- WRITTEN TASK
Please write out the material that follows, exactly as it stands.

━━━ INFORMATION SUPPLIED ━━━

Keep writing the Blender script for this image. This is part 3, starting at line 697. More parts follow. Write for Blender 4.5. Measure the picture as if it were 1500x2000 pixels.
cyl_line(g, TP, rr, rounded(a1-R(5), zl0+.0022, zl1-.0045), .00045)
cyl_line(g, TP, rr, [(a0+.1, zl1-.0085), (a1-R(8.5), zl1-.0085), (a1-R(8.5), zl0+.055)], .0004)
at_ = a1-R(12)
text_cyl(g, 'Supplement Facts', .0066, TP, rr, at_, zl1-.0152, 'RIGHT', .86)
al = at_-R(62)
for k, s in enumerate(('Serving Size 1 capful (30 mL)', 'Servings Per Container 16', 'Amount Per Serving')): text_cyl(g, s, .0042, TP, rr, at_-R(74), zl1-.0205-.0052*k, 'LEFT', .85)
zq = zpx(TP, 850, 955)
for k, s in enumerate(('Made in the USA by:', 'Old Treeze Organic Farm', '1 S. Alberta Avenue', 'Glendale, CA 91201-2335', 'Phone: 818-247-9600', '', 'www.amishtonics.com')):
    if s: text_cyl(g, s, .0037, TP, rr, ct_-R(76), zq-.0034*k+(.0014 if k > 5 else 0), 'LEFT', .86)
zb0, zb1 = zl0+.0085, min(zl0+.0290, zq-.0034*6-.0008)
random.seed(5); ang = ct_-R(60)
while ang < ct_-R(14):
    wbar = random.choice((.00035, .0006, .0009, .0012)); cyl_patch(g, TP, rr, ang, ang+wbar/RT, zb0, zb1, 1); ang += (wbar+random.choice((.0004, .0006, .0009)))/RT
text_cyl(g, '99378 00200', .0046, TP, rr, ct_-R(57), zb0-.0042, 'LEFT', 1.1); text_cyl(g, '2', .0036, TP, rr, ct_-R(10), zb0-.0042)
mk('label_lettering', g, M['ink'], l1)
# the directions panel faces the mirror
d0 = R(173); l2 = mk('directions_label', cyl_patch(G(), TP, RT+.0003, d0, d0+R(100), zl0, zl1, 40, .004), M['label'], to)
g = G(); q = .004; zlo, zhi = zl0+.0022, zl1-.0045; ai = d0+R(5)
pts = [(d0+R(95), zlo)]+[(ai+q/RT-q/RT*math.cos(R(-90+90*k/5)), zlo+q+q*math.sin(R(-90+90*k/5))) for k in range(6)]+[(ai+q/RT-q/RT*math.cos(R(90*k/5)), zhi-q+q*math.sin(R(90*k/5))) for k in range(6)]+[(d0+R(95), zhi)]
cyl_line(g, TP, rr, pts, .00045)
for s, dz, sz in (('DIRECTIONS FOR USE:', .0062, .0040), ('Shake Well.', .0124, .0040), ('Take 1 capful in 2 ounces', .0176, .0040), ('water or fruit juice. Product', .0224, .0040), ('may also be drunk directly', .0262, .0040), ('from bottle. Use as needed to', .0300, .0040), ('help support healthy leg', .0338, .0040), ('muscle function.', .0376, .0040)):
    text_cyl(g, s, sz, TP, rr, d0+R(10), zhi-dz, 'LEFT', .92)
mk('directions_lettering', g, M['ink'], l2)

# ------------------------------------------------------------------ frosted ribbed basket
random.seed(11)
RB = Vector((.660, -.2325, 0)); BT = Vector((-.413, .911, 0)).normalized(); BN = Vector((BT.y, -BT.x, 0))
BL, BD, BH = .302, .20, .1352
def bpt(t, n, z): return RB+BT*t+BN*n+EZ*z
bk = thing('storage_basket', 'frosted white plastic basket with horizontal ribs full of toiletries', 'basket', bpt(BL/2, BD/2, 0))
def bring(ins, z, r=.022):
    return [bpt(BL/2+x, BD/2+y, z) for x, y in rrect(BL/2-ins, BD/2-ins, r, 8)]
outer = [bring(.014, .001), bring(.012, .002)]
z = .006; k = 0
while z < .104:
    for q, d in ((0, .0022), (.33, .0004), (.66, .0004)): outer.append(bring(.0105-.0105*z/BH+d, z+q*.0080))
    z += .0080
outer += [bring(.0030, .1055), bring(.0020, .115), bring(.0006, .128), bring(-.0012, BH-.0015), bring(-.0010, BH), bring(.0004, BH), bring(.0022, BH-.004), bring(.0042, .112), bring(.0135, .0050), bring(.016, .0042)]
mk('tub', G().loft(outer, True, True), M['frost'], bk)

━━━

- ANSWER FOR THE TASK
Keep writing the Blender script for this image. This is part 3, starting at line 697. More parts follow. Write for Blender 4.5. Measure the picture as if it were 1500x2000 pixels.
cyl_line(g, TP, rr, rounded(a1-R(5), zl0+.0022, zl1-.0045), .00045)
cyl_line(g, TP, rr, [(a0+.1, zl1-.0085), (a1-R(8.5), zl1-.0085), (a1-R(8.5), zl0+.055)], .0004)
at_ = a1-R(12)
text_cyl(g, 'Supplement Facts', .0066, TP, rr, at_, zl1-.0152, 'RIGHT', .86)
al = at_-R(62)
for k, s in enumerate(('Serving Size 1 capful (30 mL)', 'Servings Per Container 16', 'Amount Per Serving')): text_cyl(g, s, .0042, TP, rr, at_-R(74), zl1-.0205-.0052*k, 'LEFT', .85)
zq = zpx(TP, 850, 955)
for k, s in enumerate(('Made in the USA by:', 'Old Treeze Organic Farm', '1 S. Alberta Avenue', 'Glendale, CA 91201-2335', 'Phone: 818-247-9600', '', 'www.amishtonics.com')):
    if s: text_cyl(g, s, .0037, TP, rr, ct_-R(76), zq-.0034*k+(.0014 if k > 5 else 0), 'LEFT', .86)
zb0, zb1 = zl0+.0085, min(zl0+.0290, zq-.0034*6-.0008)
random.seed(5); ang = ct_-R(60)
while ang < ct_-R(14):
    wbar = random.choice((.00035, .0006, .0009, .0012)); cyl_patch(g, TP, rr, ang, ang+wbar/RT, zb0, zb1, 1); ang += (wbar+random.choice((.0004, .0006, .0009)))/RT
text_cyl(g, '99378 00200', .0046, TP, rr, ct_-R(57), zb0-.0042, 'LEFT', 1.1); text_cyl(g, '2', .0036, TP, rr, ct_-R(10), zb0-.0042)
mk('label_lettering', g, M['ink'], l1)
# the directions panel faces the mirror
d0 = R(173); l2 = mk('directions_label', cyl_patch(G(), TP, RT+.0003, d0, d0+R(100), zl0, zl1, 40, .004), M['label'], to)
g = G(); q = .004; zlo, zhi = zl0+.0022, zl1-.0045; ai = d0+R(5)
pts = [(d0+R(95), zlo)]+[(ai+q/RT-q/RT*math.cos(R(-90+90*k/5)), zlo+q+q*math.sin(R(-90+90*k/5))) for k in range(6)]+[(ai+q/RT-q/RT*math.cos(R(90*k/5)), zhi-q+q*math.sin(R(90*k/5))) for k in range(6)]+[(d0+R(95), zhi)]
cyl_line(g, TP, rr, pts, .00045)
for s, dz, sz in (('DIRECTIONS FOR USE:', .0062, .0040), ('Shake Well.', .0124, .0040), ('Take 1 capful in 2 ounces', .0176, .0040), ('water or fruit juice. Product', .0224, .0040), ('may also be drunk directly', .0262, .0040), ('from bottle. Use as needed to', .0300, .0040), ('help support healthy leg', .0338, .0040), ('muscle function.', .0376, .0040)):
    text_cyl(g, s, sz, TP, rr, d0+R(10), zhi-dz, 'LEFT', .92)
mk('directions_lettering', g, M['ink'], l2)

# ------------------------------------------------------------------ frosted ribbed basket
random.seed(11)
RB = Vector((.660, -.2325, 0)); BT = Vector((-.413, .911, 0)).normalized(); BN = Vector((BT.y, -BT.x, 0))
BL, BD, BH = .302, .20, .1352
def bpt(t, n, z): return RB+BT*t+BN*n+EZ*z
bk = thing('storage_basket', 'frosted white plastic basket with horizontal ribs full of toiletries', 'basket', bpt(BL/2, BD/2, 0))
def bring(ins, z, r=.022):
    return [bpt(BL/2+x, BD/2+y, z) for x, y in rrect(BL/2-ins, BD/2-ins, r, 8)]
outer = [bring(.014, .001), bring(.012, .002)]
z = .006; k = 0
while z < .104:
    for q, d in ((0, .0022), (.33, .0004), (.66, .0004)): outer.append(bring(.0105-.0105*z/BH+d, z+q*.0080))
    z += .0080
outer += [bring(.0030, .1055), bring(.0020, .115), bring(.0006, .128), bring(-.0012, BH-.0015), bring(-.0010, BH), bring(.0004, BH), bring(.0022, BH-.004), bring(.0042, .112), bring(.0135, .0050), bring(.016, .0042)]
mk('tub', G().loft(outer, True, True), M['frost'], bk)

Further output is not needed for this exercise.